» **TASK DETAILS**:
Which lines hold the word "script"? Copy each of them from the material.

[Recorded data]
= = = = =
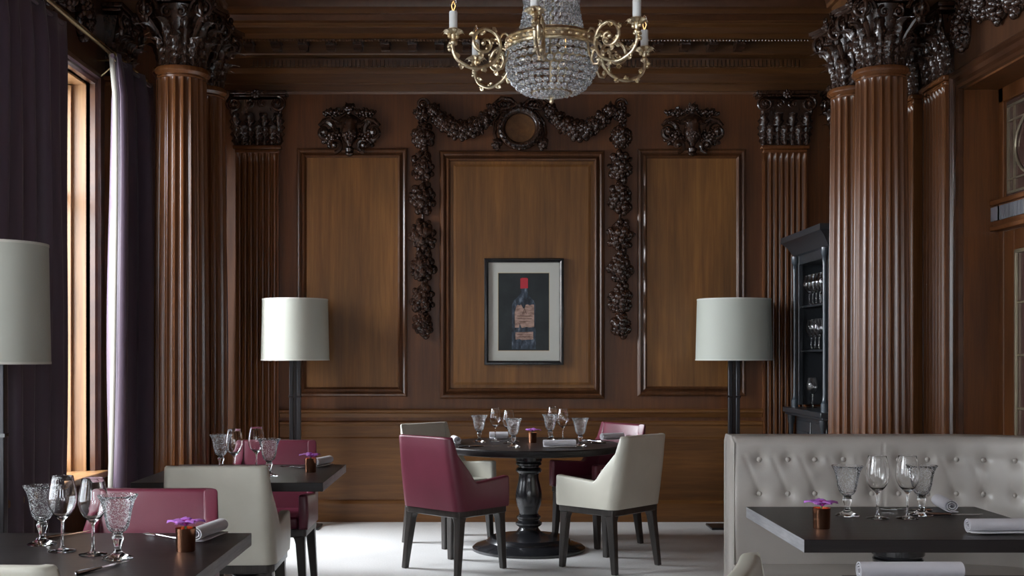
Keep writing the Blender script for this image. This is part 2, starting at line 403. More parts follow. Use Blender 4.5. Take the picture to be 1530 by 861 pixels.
def leaf_door(y0, y1):
    m = MB(); st = .13
    for a in ((y0,y0+st,0,zt0-.05),(y1-st,y1,0,zt0-.05),(y0+st,y1-st,0,.75),(y0+st,y1-st,zt0-.17,zt0-.05)): m.box(XD+.005, XD+.045, *a)
    lf = m.build('door_leaf', M['stile'], door, smooth=False, bev=.005)
    g = MB().box(XD+.02, XD+.03, y0+st, y1-st, .75, zt0-.17); g.build('glass', M['leaded'], lf, smooth=False)
    b_ = MB(); ya, yb, za, zb_ = y0+st, y1-st, .75, zt0-.17
    for a in ((ya,ya+.022,za,zb_),(yb-.022,yb,za,zb_),(ya,yb,zb_-.022,zb_),(ya,yb,za,za+.022)): b_.box(XD+.004, XD+.02, *a)
    for k in range(1,4): zz = za+(zb_-za)*k/4; b_.box(XD+.012, XD+.02, ya, yb, zz-.007, zz+.007)
    b_.box(XD+.012, XD+.02, (ya+yb)/2-.006, (ya+yb)/2+.006, za, zb_)
    b_.build('glazing_bars', M['lead'], lf, smooth=False, bev=.003)
leaf_door(ym+.005, DO[1]-.07); leaf_door(DO[0]+.07, ym-.005)
g = MB().box(XD+.02, XD+.03, DO[0]+.07, DO[1]-.07, zt1+.03, 2.9); g.build('transom_glass', M['leaded'], door, smooth=False)
tb = MB(); ya, yb, za, zb_ = DO[0]+.10, DO[1]-.10, zt1+.06, 2.87
for a in ((ya,ya+.014,za,zb_),(yb-.014,yb,za,zb_),(ya,yb,zb_-.014,zb_),(ya,yb,za,za+.014),(yb-.09,yb-.08,za,zb_),(ya+.08,ya+.09,za,zb_),(ya,yb,zb_-.10,zb_-.09),(ya,yb,za+.08,za+.09)): tb.box(XD+.008, XD+.02, *a)
for yc in (yb-.09-.30, ya+.09+.30):
    tb.tube([(XD+.012, yc+.29*math.cos(t*PI/16), (za+zb_)/2+.2*math.sin(t*PI/16)) for t in range(33)], .008, 6, cap=False)
tb.build('transom_tracery', M['lead'], door)

# ------------------------------------------------------------------ carved ornament helpers
rnd = random.Random(7)
def acanthus(L, W, curl=.05, lobes=4, th=.006, n=20, k=18):
    """leaf standing along +z from the origin, curling towards -y at the tip"""
    m = MB(); rows = []
    if L < .1: n, k = 10, 8
    for i in range(n+1):
        v = i/n
        w = W*(.60+.40*math.sin(min(1, v*1.25)*PI*.75))*(1-.38*abs(math.cos(lobes*PI*v))**1.5)*(1 if v < .85 else max(.12, (1-v)/.15))
        z = L*(v if v < .78 else .78+(math.sin((v-.78)/.22*PI*.75))*.14)
        y = -curl*(v**2.4) - (.0 if v < .78 else curl*.75*(1-math.cos((v-.78)/.22*PI*.62)))
        row = []
        for j in range(k):
            a = 2*PI*j/k; u = math.cos(a); au = abs(u)
            vein = .9*th*math.cos(2*PI*(lobes*v-au*1.1))*min(1, au*2.5) if math.sin(a) < 0 else 0
            rib = -th*1.3*math.exp(-(u/.16)**2) if math.sin(a) < 0 else 0
            row.append((w/2*u, y + math.sin(a)*th*.7 + vein + rib - (1-au)*th*1.2 + au**2*curl*.30, z + au*L*.045))
        rows.append(row)
    m.grid(rows, cv=True, capu=True); return m
def scroll(turns, r0, w, tub, n=40, taper=.5, flip=1, a0=0):
    """flat spiral tube in the xz plane, centre at origin; outer end first"""
    pts = []; rad = []
    for i in range(n+1):
        t = i/n; r = r0*(1-t)**.9+.15*tub; a = a0+flip*turns*2*PI*t
        pts.append((r*math.cos(a), -w*t, r*math.sin(a))); rad.append(tub*(1-taper*t))
    m = MB(); m.tube(pts, rad, 7); m.ball((0,-w,0), tub*1.3, 8, 5); return m
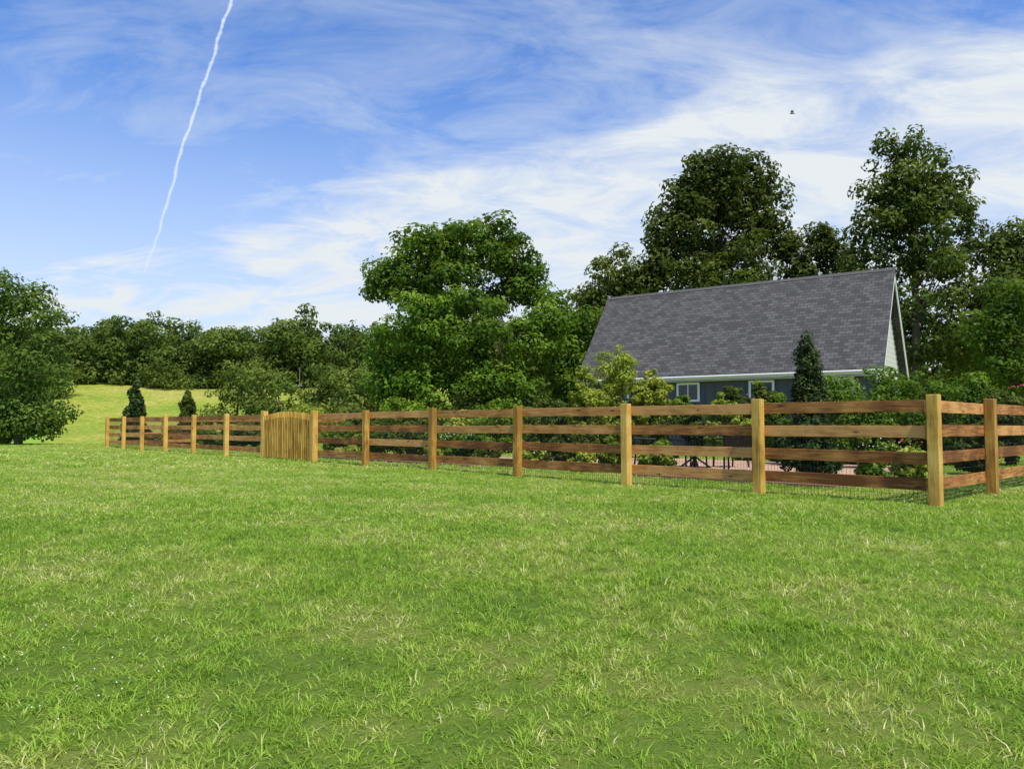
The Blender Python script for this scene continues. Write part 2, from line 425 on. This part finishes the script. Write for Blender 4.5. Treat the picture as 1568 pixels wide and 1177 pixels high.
# ---------------------------------------------------------------- trees
d = 42
tree('oak_tree', X(705, d), d, [E(720, 372, 88, 58, d), E(612, 428, 62, 45, d), E(785, 398, 55, 50, d), E(655, 374, 54, 44, d), E(700, 445, 100, 50, d), E(805, 440, 40, 42, d), E(575,440,28,25,d)], M['leafA'], .8, 105, .15, .76, .30, 34)
d = 37
tree('maple_tree', X(650, d), d, [E(640, 530, 78, 80, d), E(600, 585, 40, 42, d), E(665, 490, 50, 40, d), E(650, 595, 80, 50, d)], M['leafA'], .75, 115, .125, .8, .2, 10)
tree('maple_tree', X(770, d), d+.5, [E(750, 530, 80, 85, d), E(820, 505, 55, 65, d), E(720, 470, 50, 35, d), E(765, 600, 95, 50, d)], M['leafA'], .75, 115, .125, .8, .2, 10)
d = 40
tree('maple_tree', X(870, d), d, [E(868, 535, 55, 75, d), E(845, 470, 40, 45, d), E(905, 500, 38, 42, d), E(880, 590, 60, 45, d)], M['leafA'], .8, 115, .135, .8, .18, 10)
d = 52
tree('hardwood_tree', X(950, d), d, [E(895, 470, 42, 50, d), E(945, 425, 44, 58, d), E(990, 450, 45, 60, d), E(930, 520, 70, 50, d)], M['leafB'], 1.0, 110, .18, .85, .22, 12)
tree('tulip_tree', X(1100, d), d, [E(1112, 270, 78, 60, d), E(1065, 292, 52, 60, d), E(1168, 292, 50, 65, d), E(1035, 345, 45, 50, d), E(1100, 350, 100, 85, d), E(1010, 395, 45, 45, d), E(1180, 370, 42, 55, d), E(1090, 440, 125, 75, d), E(1100,300,70,70,d,.5)], M['leafB'], 1.0, 95, .18, .8, .34, 30)
tree('hardwood_tree', X(1255, d), d, [E(1262, 370, 28, 50, d), E(1235, 400, 36, 48, d), E(1280, 425, 40, 60, d), E(1215, 380, 24, 32, d), E(1240, 470, 70, 50, d)], M['leafB'], .9, 95, .17, .85, .22, 12)
d = 46
tree('tulip_tree', X(1405, d), d, [E(1405, 245, 52, 56, d), E(1372, 285, 54, 58, d), E(1452, 285, 56, 60, d), E(1350, 350, 52, 60, d), E(1430, 360, 85, 65, d), E(1495, 350, 38, 50, d), E(1420, 440, 120, 70, d), E(1320, 400, 38, 50, d), E(1367, 215, 20, 24, d), E(1440, 530, 100, 60, d), E(1400, 310, 60, 70, d)], M['leafB'], .95, 88, .165, .68, .34, 36)
tree('hardwood_tree', X(1555, d), d, [E(1560, 365, 34, 52, d), E(1530, 420, 40, 52, d), E(1590, 430, 50, 80, d), E(1540, 490, 60, 60, d)], M['leafB'], 1.0, 110, .17, .85, .25, 12)
d = 34
tree('maple_tree', X(1550, d), d, [E(1560, 470, 55, 75, d), E(1515, 510, 35, 50, d), E(1560, 570, 70, 55, d), E(1640, 500, 60, 90, d)], M['leafA'], .8, 115, .12, .8, .2, 14)
d = 40
tree('hardwood_tree', X(30, d), d, [E(25, 445, 50, 40, d), E(70, 485, 36, 34, d), E(10, 500, 55, 48, d), E(50, 560, 62, 52, d), E(-30, 480, 50, 80, d), E(60, 625, 50, 48, d), E(10, 615, 60, 62, d), E(35, 650, 60, 26, d)], M['leafD'], .8, 90, .125, .85, .15, 22)

def treeline(name, specs, mat, cr, per, size, low=False):
    ells = []; parts = []
    for (x, y, h, w) in specs:
        z = tz(x, y)
        ells += [(x, y, z+h*.62, w*.55, w*.5, h*.38), (x+random.uniform(-.4, .4)*w, y+random.uniform(-1, 1), z+h*.35, w*.6, w*.5, h*.33)]
        if low: ells.append((x+random.uniform(-.5, .5)*w, y-1, z+h*.13, w*.7, w*.5, h*.16))
        parts.append(tube([(x, y, z-.2), (x+.2, y, z+h*.45), (x, y, z+h*.7)], [.16, .12, .04], 5))
    V, Fq, T, c = foliage(ells, cr, per, size, .5)
    e = empty(name); obj('leaves', mesh_np(name, V, Fq, T), mat, e)
    Vt, Ft = join(parts); obj('trunks', mesh_np(name+'_t', Vt, Ft), M['bark'], e)
sp = []
for row in range(3):
    x = -115
    while x < 12:
        y = 112+row*8+random.uniform(-2, 2)
        h = random.uniform(9.2, 11.8)-(1.5*(row == 0))
        sp.append((x, y, h, random.uniform(5.0, 8))); x += random.uniform(3.4, 5.2)
sp.append((X(465, 116), 116, 12.8, 5.0)); sp.append((X(470, 116), 115, 10, 6))
treeline('distant_tree_line', sp, M['leafD'], 1.5, 62, .33, True)
sp = []
for row in range(2):
    x = 3
    while x < 62:
        y = 58+row*7+random.uniform(-2, 2); sp.append((x, y, random.uniform(9, 13), random.uniform(4, 6))); x += random.uniform(3, 4.6)
treeline('woodland_understory', sp, M['leafB'], 1.3, 75, .25)
sp = [(X(400, 75), 75, 6.2, 5), (X(362, 78), 78, 6.5, 4), (X(425, 72), 72, 5, 4), (X(510, 80), 80, 6, 5), (X(545, 70), 70, 7.5, 5), (X(575, 66), 66, 7, 5), (X(240, 108), 108, 4.5, 6),(X(5,80),80,8,7),(X(-40,80),80,9,7),(X(60,95),95,6.5,6)]
treeline('meadow_tree_group', sp, M['leafD'], 1.0, 70, .2, True)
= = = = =
» **PROBLEM SOLUTION**:
Keep writing the Blender script for this image. This is part 2, starting at line 403. More parts follow. Use Blender 4.5. Take the picture to be 1530 by 861 pixels.
The Blender Python script for this scene continues. Write part 2, from line 425 on. This part finishes the script. Write for Blender 4.5. Treat the picture as 1568 pixels wide and 1177 pixels high.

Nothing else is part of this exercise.